The first three words translate along the lines of “the men with Herakles.” As for that last word—if we’ve deciphered it correctly (only part of the initial I is actually marked, above the boy’s arm)—that could be the name of Iolaos, Herakles’ regular companion—the Robin to his Batman. You can find the duo in action together on another vase in our collection, fighting against the multi-headed Hydra (their names are inscribed there too, but in the Doric dialect).

So, from this interpretation of the few words on the scroll, it looks as though this young boy is reading an epic tale. It’s a text that involves Herakles leading some sort of expedition, and the men accompanying him are named, Iolaos first among them. There’s something comparable to this in Homer’s Iliad; much of Book 2 comprises the “Catalogue of Ships,” a listing of all of the Greek troops who came to fight at Troy. As an undergraduate, I remember grimly working my way through these lines—a litany of often-obscure names and epithets, place names and patronymics—and so I can sympathize with the young boy on our fragment. But the learning and reciting of texts would have been a key element in a youth’s education in ancient Athens, and we see other scenes where young boys are reading or reciting from scrolls. Doing so was important not only for developing literacy, but also for learning the achievements of the mythical heroes and seeking to emulate them. In fact, the performance of such recitations was an art form in itself, even a subject for competition, and we sometimes find vases that show men singing lines of verse out loud, such as on this amphora in the British Museum.

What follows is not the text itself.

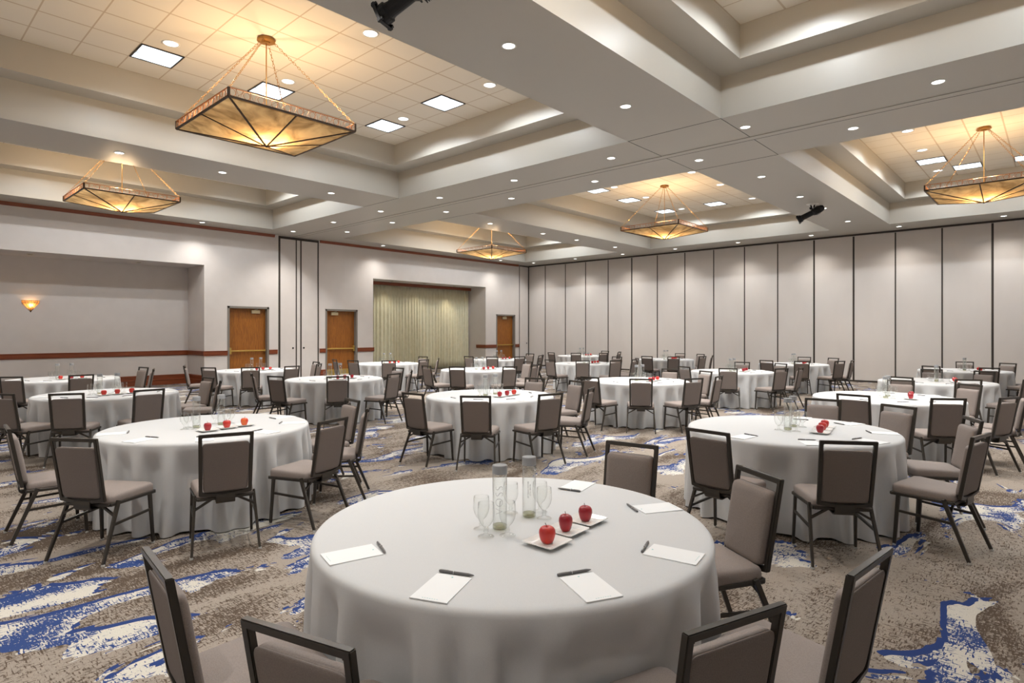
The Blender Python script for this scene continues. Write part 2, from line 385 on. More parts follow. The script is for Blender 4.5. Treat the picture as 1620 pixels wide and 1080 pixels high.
# doors
for i, (a, c_, side) in enumerate(DO):
    bm = bmesh.new(); x = XL; fw = .065; r = .13
    box(bm, x-r-.05, x+.012, a, a+fw, 0, DH); box(bm, x-r-.05, x+.012, c_-fw, c_, 0, DH); box(bm, x-r-.05, x+.012, a, c_, DH-fw, DH)
    dr = struct(mk('door_%d' % (i+1), bm, M['jamb']))
    bm = bmesh.new(); box(bm, x-r-.045, x-r, a+fw, c_-fw, .01, DH-fw); mk('door_leaf', bm, M['door'], dr)
    y0, y1 = a+fw, c_-fw; xf = x-r
    bm = bmesh.new(); bar(bm, (xf+.06,y0+.02,1.05), (xf+.06,y1-.02,1.05), .035, .045, bev=.006)
    ye = y0+.05 if side == 'left' else y1-.05
    box(bm, xf, xf+.08, ye-.035, ye+.035, .95, 1.16, .006); yo = y1-.04 if side == 'left' else y0+.04; box(bm, xf, xf+.075, yo-.02, yo+.02, 1.02, 1.08, .004)
    mk('push_bar', bm, M['brass'], dr)
    bm = bmesh.new(); ym = y0+.72*(y1-y0) if i == 0 else y0+.30*(y1-y0) if i == 1 else y0+.5*(y1-y0)
    box(bm, xf, xf+.06, ym-.14, ym+.14, DH-.22, DH-.11, .006); bar(bm, (xf+.05,ym-.05,DH-.11), (xf+.10,ym+.05,DH-.08), .02, .02)
    mk('door_closer', bm, M['satin'], dr)
    bm = bmesh.new(); box(bm, xf, xf+.003, y0+.03, y1-.03, .03, .30); mk('kick_plate', bm, M['brass'], dr)
# wall mouldings
def mould(name, segs, prof, mt):
    # prof: list of (depth, z); segs: list of ((x,y),(x,y), normal)
    bm = bmesh.new()
    for p, q, n in segs:
        A = [bm.verts.new((p[0]+n[0]*d_, p[1]+n[1]*d_, z)) for d_, z in prof]; B = [bm.verts.new((q[0]+n[0]*d_, q[1]+n[1]*d_, z)) for d_, z in prof]
        k = len(prof)
        for i in range(k): bm.faces.new((A[i], A[(i+1)%k], B[(i+1)%k], B[i]))
        bm.faces.new(A[::-1]); bm.faces.new(B)
    return struct(mk(name, bm, mt))
rail = [(0,.92),(.022,.92),(.022,.945),(.034,.955),(.034,1.045),(.045,1.055),(.045,1.072),(0,1.072)]
xb = XL-1.36; n = (1,0)
main = [(YN,REC[0]),(REC[1],7.95),(9.31,9.60),(11.17,11.40),(12.74,CUR[0]+.03),(CUR[1],20.28),(21.61,21.88)]
segs = [((XL,a),(XL,c_),n) for a, c_ in main] + [((xb,REC[0]),(xb,REC[1]),n), ((xb,REC[1]),(XL+.034,REC[1]),(0,-1)), ((xb,REC[0]),(XL,REC[0]),(0,1)), ((XL-.6,CUR[1]),(XL+.034,CUR[1]),(0,-1))]
mould('trim_2', segs, rail, M['mahog'])
base = [(0,0),(.03,0),(.03,.15),(.045,.155),(.045,.17),(.02,.18),(.02,.27),(.028,.28),(.028,.305),(0,.315)]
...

Before concluding, however, I should mention that an alternative reading of the text has been proposed. In 1987, Jennifer March argued that the alphabet used on this scroll was not purely Attic, but a mixture of Attic and Ionic. Without getting into details, in different regions of Greece, certain letters had different values (I’m English, so a reasonable comparison might be the ways in which the a in “bath” or “class” can be pronounced). So the H in Attic Greek stands for the aspirate (the ‘h’ sound), but in Ionic, it denotes a long E (an eta). Confused? Well, eventually the Athenians adopted the Ionic alphabet as their standard in 403 B.C. But for our fragment, Jennifer March proposed to read the line as having a mixture of Attic and Ionic letters. This shouldn’t be too much of a surprise: we find all sort of strange-looking spellings on Greek vases, and this was a period when literacy was highly variable. Reading the text this way, we have (transliterating here into English letters):

ē hoiē ham<a> Hērakleei Iolē o[…

This would be a line from Hesiod’s Catalogue of Women, a genealogical poem that describes the family trees of many mythical heroes. It only survives in scraps, and this line would refer to Iole, whom Herakles claimed as his bride after successfully winning an archery contest.

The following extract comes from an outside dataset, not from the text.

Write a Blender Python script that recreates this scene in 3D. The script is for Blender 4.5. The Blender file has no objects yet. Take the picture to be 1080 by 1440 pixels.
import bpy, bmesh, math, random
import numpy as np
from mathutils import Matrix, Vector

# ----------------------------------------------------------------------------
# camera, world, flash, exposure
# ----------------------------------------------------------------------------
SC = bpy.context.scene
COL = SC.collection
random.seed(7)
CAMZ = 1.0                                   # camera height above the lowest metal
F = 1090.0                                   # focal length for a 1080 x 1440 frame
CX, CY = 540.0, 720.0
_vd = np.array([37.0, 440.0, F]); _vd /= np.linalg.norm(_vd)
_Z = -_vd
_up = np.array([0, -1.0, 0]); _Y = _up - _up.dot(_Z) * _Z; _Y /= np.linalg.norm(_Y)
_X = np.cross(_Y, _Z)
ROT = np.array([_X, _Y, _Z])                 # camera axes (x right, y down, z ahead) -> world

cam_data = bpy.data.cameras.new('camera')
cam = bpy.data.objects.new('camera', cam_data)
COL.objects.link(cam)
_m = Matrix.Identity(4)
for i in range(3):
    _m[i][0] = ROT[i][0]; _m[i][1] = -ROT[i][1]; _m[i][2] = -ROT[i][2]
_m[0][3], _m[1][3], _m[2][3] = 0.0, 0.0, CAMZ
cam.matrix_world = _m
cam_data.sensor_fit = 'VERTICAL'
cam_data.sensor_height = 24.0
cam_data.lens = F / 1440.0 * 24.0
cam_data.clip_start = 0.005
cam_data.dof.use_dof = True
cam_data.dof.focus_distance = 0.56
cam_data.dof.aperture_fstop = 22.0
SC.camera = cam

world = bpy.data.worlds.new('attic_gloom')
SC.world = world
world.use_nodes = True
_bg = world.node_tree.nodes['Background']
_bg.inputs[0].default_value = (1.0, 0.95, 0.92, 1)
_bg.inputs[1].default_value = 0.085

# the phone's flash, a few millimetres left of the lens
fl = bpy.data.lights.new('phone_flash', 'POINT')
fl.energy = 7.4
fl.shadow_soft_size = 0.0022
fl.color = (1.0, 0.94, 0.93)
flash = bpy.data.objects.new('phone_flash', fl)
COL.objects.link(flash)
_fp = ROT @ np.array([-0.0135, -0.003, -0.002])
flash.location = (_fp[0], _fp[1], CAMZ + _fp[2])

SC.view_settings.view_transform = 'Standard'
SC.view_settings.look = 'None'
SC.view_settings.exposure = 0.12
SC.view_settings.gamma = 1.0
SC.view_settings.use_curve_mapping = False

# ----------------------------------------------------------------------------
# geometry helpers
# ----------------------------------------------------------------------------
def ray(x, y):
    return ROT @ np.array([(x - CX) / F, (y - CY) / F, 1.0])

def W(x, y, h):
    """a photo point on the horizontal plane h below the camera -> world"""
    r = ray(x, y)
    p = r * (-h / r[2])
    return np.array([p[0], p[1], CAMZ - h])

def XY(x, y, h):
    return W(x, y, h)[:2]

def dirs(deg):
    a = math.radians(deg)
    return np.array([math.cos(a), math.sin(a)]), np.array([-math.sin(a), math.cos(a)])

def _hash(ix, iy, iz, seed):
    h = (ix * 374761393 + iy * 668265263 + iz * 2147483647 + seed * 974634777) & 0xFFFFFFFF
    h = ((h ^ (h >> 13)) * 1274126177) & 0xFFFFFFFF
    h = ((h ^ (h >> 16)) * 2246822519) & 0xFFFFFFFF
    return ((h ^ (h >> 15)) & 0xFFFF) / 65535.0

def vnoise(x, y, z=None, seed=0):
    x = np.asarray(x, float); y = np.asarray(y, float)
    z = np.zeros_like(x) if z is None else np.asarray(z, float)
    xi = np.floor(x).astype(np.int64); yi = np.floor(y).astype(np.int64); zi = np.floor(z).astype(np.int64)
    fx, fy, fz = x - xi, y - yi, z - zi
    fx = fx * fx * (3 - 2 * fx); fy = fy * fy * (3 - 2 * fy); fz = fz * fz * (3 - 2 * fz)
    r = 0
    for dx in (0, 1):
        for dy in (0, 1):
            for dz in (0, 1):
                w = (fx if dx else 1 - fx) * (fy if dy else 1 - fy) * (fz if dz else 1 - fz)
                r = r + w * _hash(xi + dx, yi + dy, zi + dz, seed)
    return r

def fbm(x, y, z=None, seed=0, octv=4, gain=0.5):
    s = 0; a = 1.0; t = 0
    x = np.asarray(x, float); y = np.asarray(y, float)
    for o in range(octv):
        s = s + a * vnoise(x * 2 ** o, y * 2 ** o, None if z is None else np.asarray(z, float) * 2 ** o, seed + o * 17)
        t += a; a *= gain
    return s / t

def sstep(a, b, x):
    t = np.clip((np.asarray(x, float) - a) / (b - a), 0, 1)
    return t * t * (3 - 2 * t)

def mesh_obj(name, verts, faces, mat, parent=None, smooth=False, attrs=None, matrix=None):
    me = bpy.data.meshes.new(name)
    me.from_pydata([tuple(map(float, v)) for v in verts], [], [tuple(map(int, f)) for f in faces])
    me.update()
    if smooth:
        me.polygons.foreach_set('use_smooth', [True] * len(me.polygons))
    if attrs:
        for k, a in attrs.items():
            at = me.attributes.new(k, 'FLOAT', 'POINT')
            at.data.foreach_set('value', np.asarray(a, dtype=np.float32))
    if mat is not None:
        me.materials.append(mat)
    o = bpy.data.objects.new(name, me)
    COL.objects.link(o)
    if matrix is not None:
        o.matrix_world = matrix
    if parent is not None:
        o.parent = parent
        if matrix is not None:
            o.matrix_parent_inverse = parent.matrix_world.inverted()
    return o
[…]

This little fragment thus opens a window on the difficult task of epigraphy, the study of inscriptions. More broadly, it’s a valuable reminder of how much is lost to us. Papyrus scrolls were a primary medium for the writing of texts in the ancient Mediterranean. Because of the perishable nature of the material, however, they survive today only under very particular conditions (dryness being key). One instance was following the eruption of Mt. Vesuvius in A.D. 79. When excavators at Herculaneum in the 18th century encountered a huge villa, one of things that struck them most was its library of carbonized papyrus rolls—so much so that they called it the Villa dei Papiri. That building was the model for our own Getty Villa, and so as our Athenian youth (and this curator) struggles with his Greek text, I like to think he’s doing so in a suitable setting.

Suggestions for further reading (not, happily, on papyri):

Inscriptions on Greek pottery are a fascinating field of study. If you’re interested in the Greek alphabet itself, a great resource is Henry Immerwahr’s Attic Scipt: A Survey (1990). His book is the result of a lifetime’s research, and his database of inscriptions on vases can be accessed through Rudolf Wachter’s Attic Vase Inscriptions website, and also the pottery database of Oxford University’s Classical Art Research Centre.

On the scrolls themselves, see Henry Immerwahr’s articles “Book Rolls on Attic Vases” in ed. C. Henderson, Classical, Medieval, and Renaissance Studies in Honor of Berthold Louis Ullmann 1 (1964), 17–48 and “More Book Rolls on Attic Vases,” Antike Kunst 16 (1973) 143–147, and also, recently, David Sider, “Greek Verse on a Vase by Douris” Hesperia 79.4 (2010), 541–554. For good introductions to ancient literacy and education, I can suggest Eric Havelock, The Literate Revolution in Greece and its Cultural Consequences (1982), Kevin Robb, Literacy and Paideia in Ancient Greece (1994), and R. Cribiore, Writing, Teachers, and Students in Graeco-Romano Egypt (1996).